> _GIVEN TASK_
Starting from the top of the material, restate each line exactly until the line that contains "R = math.radians", which is also copied. Pictures are excluded.

> _GIVEN DATA_
━━━━━━━━━━━━━━━━
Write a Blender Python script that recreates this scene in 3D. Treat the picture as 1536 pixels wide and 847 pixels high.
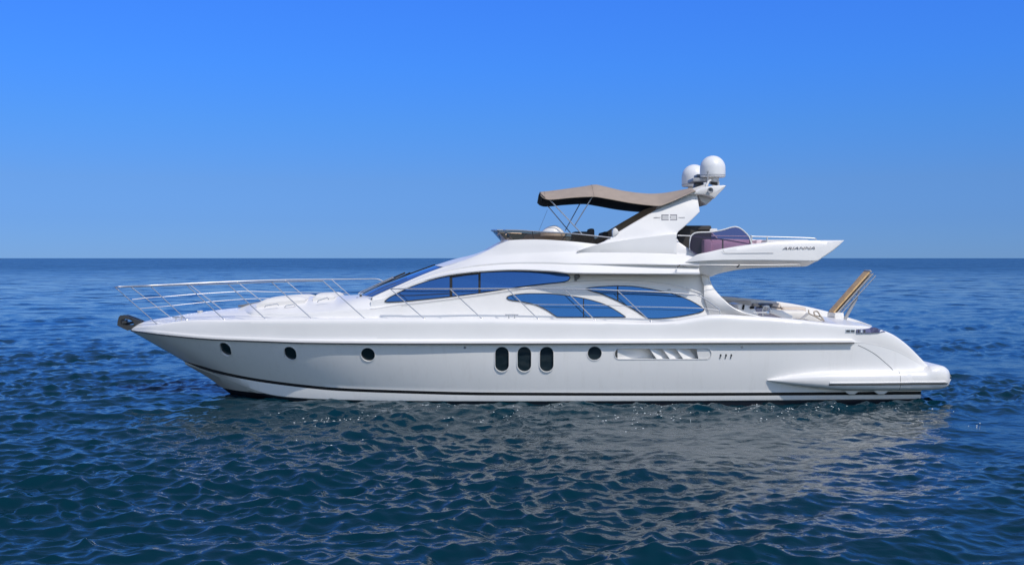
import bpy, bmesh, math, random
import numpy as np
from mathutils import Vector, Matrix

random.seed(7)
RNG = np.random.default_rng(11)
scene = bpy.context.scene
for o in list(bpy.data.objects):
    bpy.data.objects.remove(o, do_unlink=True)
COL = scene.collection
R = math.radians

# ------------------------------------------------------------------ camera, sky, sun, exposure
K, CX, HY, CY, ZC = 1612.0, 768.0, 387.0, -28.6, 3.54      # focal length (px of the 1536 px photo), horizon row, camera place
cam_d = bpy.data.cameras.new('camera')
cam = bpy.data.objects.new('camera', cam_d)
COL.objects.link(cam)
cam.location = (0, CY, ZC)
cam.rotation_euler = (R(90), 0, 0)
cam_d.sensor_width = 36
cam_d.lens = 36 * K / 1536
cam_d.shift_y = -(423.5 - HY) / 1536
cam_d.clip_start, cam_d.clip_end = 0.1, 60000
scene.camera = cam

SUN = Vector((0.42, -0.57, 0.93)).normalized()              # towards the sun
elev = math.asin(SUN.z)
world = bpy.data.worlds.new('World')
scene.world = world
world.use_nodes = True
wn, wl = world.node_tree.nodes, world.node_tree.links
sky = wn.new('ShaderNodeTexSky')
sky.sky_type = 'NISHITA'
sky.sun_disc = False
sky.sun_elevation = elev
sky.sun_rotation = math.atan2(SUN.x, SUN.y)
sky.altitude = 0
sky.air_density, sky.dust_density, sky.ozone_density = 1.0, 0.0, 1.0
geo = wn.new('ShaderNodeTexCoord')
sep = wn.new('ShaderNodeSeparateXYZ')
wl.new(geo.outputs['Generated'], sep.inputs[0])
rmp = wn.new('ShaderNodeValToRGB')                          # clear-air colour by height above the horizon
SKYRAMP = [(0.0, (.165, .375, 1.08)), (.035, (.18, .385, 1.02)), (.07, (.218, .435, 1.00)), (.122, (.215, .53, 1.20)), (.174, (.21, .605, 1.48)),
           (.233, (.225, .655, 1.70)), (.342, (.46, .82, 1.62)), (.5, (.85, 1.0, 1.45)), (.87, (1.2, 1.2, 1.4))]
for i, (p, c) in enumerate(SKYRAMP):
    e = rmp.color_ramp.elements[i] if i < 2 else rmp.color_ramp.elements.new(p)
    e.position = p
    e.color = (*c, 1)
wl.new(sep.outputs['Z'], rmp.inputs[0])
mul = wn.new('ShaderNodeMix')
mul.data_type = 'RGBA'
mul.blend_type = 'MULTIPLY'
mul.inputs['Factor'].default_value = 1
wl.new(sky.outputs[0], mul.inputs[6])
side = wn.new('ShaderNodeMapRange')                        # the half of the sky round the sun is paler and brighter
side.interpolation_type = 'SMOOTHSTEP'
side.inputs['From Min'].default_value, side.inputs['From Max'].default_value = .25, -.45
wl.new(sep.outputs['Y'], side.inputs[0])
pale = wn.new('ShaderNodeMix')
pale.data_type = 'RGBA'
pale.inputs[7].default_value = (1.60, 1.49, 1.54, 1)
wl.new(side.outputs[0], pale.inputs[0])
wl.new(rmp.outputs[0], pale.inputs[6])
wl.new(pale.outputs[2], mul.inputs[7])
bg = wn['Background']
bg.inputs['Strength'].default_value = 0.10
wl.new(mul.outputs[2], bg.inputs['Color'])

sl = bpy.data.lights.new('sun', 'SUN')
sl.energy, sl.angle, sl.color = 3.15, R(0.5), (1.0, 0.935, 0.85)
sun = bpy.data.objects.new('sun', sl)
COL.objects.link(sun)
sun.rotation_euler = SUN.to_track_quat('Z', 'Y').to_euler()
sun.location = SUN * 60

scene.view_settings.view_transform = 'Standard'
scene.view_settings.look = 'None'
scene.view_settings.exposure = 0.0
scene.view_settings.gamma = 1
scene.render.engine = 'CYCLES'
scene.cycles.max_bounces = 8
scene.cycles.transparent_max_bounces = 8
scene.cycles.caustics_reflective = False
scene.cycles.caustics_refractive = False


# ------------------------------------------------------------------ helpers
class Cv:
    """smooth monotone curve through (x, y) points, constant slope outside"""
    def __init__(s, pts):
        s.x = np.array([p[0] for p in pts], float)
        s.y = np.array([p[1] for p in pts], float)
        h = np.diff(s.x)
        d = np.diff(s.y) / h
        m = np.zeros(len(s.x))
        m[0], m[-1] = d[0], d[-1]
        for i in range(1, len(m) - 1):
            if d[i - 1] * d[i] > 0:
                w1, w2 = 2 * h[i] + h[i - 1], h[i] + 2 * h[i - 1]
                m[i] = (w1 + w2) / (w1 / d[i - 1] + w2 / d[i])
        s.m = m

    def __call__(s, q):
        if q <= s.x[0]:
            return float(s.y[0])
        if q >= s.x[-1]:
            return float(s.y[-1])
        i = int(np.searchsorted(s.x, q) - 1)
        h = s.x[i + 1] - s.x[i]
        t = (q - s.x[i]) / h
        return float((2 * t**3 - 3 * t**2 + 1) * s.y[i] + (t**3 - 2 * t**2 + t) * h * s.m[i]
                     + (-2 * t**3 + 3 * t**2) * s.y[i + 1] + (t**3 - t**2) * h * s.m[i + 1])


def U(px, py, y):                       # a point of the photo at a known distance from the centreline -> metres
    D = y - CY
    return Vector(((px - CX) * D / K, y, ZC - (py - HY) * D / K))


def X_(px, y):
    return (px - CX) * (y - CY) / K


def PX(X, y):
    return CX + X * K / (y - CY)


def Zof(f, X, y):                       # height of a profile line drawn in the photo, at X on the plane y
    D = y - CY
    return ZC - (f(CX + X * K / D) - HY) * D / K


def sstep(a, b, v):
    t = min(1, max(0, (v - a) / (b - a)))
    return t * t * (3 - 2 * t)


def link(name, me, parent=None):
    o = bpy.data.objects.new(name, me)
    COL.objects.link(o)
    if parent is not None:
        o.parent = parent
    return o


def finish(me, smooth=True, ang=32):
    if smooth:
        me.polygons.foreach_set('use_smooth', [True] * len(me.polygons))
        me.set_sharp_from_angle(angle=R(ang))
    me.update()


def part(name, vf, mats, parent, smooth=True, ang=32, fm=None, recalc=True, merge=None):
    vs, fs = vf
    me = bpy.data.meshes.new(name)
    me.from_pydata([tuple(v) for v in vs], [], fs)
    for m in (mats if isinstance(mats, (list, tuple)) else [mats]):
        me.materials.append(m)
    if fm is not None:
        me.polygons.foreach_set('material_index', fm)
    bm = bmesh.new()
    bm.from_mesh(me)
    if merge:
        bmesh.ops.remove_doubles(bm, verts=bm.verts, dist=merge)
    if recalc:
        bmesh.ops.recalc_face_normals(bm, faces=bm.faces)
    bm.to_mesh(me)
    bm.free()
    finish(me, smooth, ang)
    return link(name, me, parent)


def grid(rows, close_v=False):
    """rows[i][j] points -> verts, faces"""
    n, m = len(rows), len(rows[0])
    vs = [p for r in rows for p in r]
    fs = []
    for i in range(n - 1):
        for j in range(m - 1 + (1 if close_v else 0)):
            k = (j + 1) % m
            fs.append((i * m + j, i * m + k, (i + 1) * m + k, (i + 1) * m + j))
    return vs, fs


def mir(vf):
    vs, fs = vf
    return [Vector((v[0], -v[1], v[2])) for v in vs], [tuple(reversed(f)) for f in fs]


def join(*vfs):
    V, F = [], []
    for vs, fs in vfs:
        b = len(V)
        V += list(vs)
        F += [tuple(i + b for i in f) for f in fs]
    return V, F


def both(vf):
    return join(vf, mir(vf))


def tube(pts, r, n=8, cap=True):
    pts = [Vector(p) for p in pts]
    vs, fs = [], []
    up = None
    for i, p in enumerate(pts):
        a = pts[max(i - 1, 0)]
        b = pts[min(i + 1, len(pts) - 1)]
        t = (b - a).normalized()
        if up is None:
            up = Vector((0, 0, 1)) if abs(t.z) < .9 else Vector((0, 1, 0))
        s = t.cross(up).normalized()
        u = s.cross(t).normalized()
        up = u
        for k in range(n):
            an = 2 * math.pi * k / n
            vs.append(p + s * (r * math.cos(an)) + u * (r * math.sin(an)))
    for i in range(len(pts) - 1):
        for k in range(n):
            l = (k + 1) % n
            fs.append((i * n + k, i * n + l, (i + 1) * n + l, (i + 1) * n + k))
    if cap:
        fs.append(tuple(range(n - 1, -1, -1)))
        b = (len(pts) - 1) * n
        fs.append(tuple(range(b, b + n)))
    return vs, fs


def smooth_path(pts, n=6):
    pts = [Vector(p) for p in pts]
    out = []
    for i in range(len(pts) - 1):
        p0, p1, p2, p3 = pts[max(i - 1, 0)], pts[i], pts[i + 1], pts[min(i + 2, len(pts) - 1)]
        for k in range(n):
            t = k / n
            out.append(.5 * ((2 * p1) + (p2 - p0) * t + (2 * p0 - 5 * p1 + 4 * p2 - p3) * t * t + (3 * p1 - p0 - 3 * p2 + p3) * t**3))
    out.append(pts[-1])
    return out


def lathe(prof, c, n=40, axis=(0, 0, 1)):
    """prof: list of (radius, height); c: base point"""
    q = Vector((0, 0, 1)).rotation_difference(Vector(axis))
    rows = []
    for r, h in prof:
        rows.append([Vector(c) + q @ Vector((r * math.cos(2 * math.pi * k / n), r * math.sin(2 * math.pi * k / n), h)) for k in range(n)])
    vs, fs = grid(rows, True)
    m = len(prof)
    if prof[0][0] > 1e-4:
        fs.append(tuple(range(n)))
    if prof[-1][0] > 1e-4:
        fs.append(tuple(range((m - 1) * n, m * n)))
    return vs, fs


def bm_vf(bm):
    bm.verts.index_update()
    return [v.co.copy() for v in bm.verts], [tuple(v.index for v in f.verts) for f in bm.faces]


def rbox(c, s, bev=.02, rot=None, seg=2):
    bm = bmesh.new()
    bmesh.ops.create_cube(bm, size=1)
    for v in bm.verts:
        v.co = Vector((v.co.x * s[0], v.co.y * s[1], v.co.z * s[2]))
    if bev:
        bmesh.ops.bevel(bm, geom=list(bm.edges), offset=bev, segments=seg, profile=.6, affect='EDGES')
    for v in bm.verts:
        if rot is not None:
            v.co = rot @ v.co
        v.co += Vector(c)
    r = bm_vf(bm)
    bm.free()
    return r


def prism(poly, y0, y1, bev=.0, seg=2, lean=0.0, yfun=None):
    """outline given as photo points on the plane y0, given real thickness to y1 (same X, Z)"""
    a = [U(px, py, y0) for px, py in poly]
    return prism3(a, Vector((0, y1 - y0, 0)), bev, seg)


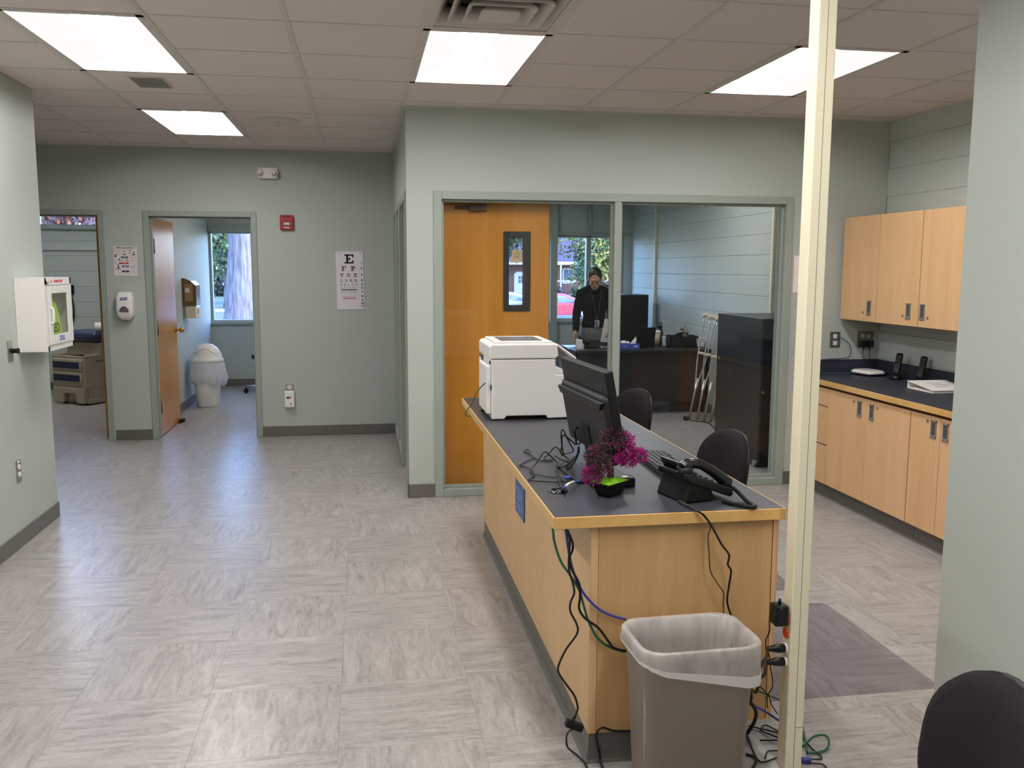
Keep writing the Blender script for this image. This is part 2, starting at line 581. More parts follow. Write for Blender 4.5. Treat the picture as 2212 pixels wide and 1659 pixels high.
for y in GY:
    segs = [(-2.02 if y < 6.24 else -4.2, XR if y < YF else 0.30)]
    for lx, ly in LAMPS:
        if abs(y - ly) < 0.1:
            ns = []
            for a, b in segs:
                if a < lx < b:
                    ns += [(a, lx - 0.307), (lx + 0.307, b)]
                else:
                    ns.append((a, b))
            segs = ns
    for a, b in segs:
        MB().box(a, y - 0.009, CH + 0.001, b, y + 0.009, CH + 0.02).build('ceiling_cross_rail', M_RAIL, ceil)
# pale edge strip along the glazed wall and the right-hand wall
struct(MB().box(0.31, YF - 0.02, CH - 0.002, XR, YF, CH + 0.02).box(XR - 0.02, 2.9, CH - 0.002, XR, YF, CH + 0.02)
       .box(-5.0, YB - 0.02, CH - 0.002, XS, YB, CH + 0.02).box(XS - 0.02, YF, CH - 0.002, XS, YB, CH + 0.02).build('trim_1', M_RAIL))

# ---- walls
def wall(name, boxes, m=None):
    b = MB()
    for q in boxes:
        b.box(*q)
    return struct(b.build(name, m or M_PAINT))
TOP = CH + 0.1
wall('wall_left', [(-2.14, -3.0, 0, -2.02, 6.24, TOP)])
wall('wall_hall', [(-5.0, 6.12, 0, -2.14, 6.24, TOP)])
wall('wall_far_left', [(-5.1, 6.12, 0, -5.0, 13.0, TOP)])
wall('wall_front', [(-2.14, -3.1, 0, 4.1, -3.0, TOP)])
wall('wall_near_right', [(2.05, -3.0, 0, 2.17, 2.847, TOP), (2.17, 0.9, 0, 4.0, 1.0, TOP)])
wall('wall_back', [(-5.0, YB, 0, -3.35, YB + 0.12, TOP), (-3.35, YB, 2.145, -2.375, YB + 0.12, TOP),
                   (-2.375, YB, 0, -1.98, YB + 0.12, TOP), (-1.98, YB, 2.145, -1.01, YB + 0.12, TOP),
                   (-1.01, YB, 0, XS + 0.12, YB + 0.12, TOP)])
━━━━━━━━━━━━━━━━
> _EXERCISE RESPONSE_
Write a Blender Python script that recreates this scene in 3D. Treat the picture as 1536 pixels wide and 847 pixels high.
import bpy, bmesh, math, random
import numpy as np
from mathutils import Vector, Matrix

random.seed(7)
RNG = np.random.default_rng(11)
scene = bpy.context.scene
for o in list(bpy.data.objects):
    bpy.data.objects.remove(o, do_unlink=True)
COL = scene.collection
R = math.radians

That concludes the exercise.